Nigel Osborne is a coach with CBC Monkstown and Seapoint’s AIL team, and as well as being a consultant with Stade Francais, runs the rugbyandfrench rugby camp every summer in Soustons in southwest France, where his Irish players often encounter French under-age squads,” he said.

“Because of the culture of the schools cups and the success of Leinster and Munster rugby has become hugely popular, and in fairness to the branches the skills development in schools and fitness culture is very good. The game has evolved and become more multi-skilled, and fitness has changed. So when I see the Irish kids play the French kids, the Irish are more functionally fit. . .”

“The French don’t do rugby in schools, they do it in the clubs, and with the 15, 16 and 17-year-olds, there isn’t this peer pressure to eat correctly and to train hard. And it is very hard to change kids at 18/19/20, if they haven’t been educated from 13 onwards.”

“Even at the Top 14 level, there is an obsession with size, but they are not always functionally fit. When Michael Cheika first went to Stade one of his first tasks was finding somewhere where the players could eat more healthily at lunchtime.”

Stade Francais are also not alone in beginning to talent spot young players in South Africa. Clermont have twinned their academy with one in Fiji, while French clubs recruit from the under-20 World Cup.

“What we could see in the very near future,” says Bru, “is a guy like Virimi Vakatawa, who is at Racing Metro. He came (from Fiji) when he was 19 and now he has three-year residency, and . . . he wants first to try to play for France, because the money is there, of course.”

The new uncapped addition to the squad, Perpignan lock Sébastien Vahaamahina, was born in French Polynesia and was spotted when he came to France for an under-17 tournament.
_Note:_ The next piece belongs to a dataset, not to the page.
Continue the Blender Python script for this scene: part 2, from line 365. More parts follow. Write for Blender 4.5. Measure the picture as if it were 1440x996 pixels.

Fofana is of Malian descent. Yannick Nyanga was born in Kinshasa, Zaire. Fulgence Ouedraogo was born in Ouagadougou, Burkina Faso. Mathieu Bastareaud was born to parents from Guadeloupe.

This trend will become more commonplace says Bru. “Yes, because you need people who want to earn money and who are willing to have pain to earn money. You will have less and less the sons of doctors in French rugby teams.”